I think people often struggle to make cryptography concepts clear. I’m not claiming I can, but I can make a commitment to trying—starting with a click-bait title! I might get some information wrong since I’m not a cryptographer, but hopefully I won’t ;)

Prerequisite knowledge

The only requirements are algebra and modular arithmetic.

Elliptic curves

Elliptic curves are what we call functions of the form y² = x³ + ax + b. These functions can be written in different ways, but the representation I’m using is in “Weierstrass” form. The curve used for Bitcoin-related things, secp256k1, looks like this in Weierstrass form:

y² = x³ + 7

And if we graph it, it looks like someone punched a vertical line from the right:

elliptic curve graph

It has a nice shape to it though—like the Snapchat logo turned on its side:

snapchat logo

Elliptic curves on finite fields

Well, it was too nice for cryptographers, so they had to make the x & y values wrap around with a modulus! For secp256k1, this modulus is prime. I’d like to say it’s chosen to be prime because it sounds cool (since mathematically you can now say the underlying field form A GROUP OF PRIME ORDER!!!), but there are reasons for the selection that I won’t get into here.

Anyway, this is what it looks like with a modulus applied:

finite elliptic curve graph

With a modulus, we’re able to wrangle an infinite number of points into something finite and countable. And since mathematicians love to count things, as I’ve learned through the math classes I struggled through years ago, we know how many points are in a modded elliptic curve as well. Let’s label the modulus applied to the coordinates of elliptic curve points “p”, and the number of points this function can generate “n”. In secp256k1, n is slightly less than p.

One REALLY important thing I need to cover before moving forward is that for cryptographic applications, we always mod the numbers we pass into finite field elliptic curve functions. You might be thinking “obviously! you told us they’d be modded by p,” but we actually don’t use p as the modulus for scalar inputs to our function. We use n! “Inputs” here refers to the scalar multipliers we use in elliptic curve operations, not the resulting point coordinates. I just had to mention that to avoid confusion moving forward.

Elliptic curve point operations

There are also operations we can perform on points, like adding one point to another, but the algorithm to do that is non-obvious and the details are somewhat irrelevant here. It is important to know it can be done in this special world of elliptic curves.

Why do we mod scalars by ‘n’ instead of ‘p’??

After n, the scalar multipliers we input start to produce the same points again since mathematicians proved we can’t have any more than n unique points on the curve! Well, why not just work with scalars mod p instead? Because the scalar multiplication operation has a period of n, not p—meaning after n steps, we return to our starting point.

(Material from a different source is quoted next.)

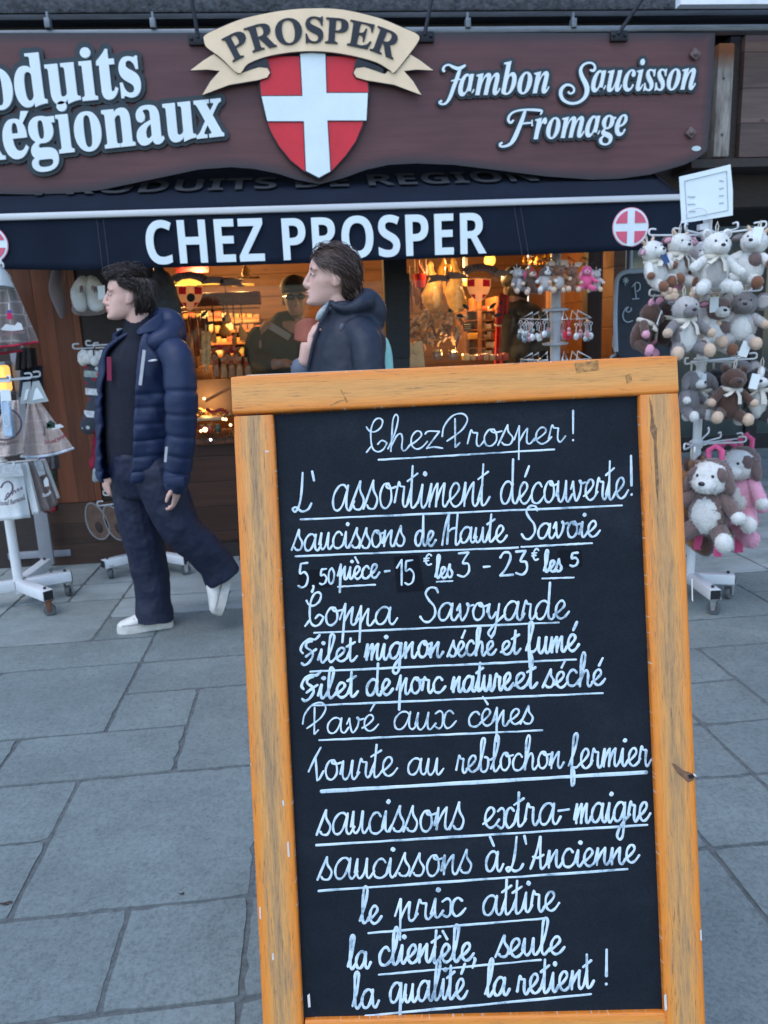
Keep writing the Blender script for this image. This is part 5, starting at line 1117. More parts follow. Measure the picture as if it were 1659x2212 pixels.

I’ll also mention that after modding the scalar by n, all coordinate calculations are done mod p. Remember, n is the order of the curve (number of points), while p is the field size for coordinates.

The curious case of negative numbers

Coming back to the title, the TRUTH about negative numbers in finite elliptic curves is that they don’t exist in the traditional sense! When I talk about ‘numbers’ here, I’m referring to what cryptographers call scalars—the multipliers used in elliptic curve operations. So not point coordinates.

For the elliptic curves we’re discussing, I mentioned scalars are mod n (the order of the curve), and they’re defined to be non-negative integers from 0 to n-1.

So where do negative numbers come from? Am I duping the readers by definition?? Well, yes and no. I’m using “negative” here to mean “the additive inverse”—the thing you add to get back to zero.

With the set of integers, every element has an additive inverse (i.e., 2 + (-2) = 0). With the set of integers modulo some number n, every number still has an additive inverse, but it’s just the number that, when added, gives you zero mod n (i.e., 6 + 1 ≡ 0 (mod 7)).

With elliptic curves we work with prime p as modulus, which also makes p odd. What does this have to do with anything? Well, I can say that an even number added to another even number will never equal our odd p!

We can then label even numbers as ‘positive’ and odd numbers as ‘negative’ since every element in this set of positive numbers has an inverse in the odd set of numbers. There will never be an inverse of an even number in the even set or vice-versa, making the inverses mutually exclusive. It’s this mutual exclusivity that lets us relabel these sets as ‘positive’ and ‘negative’. ‘Negative’ is therefore redefined in this context to mean a set of inverses to another set rather than the traditional concept of negative.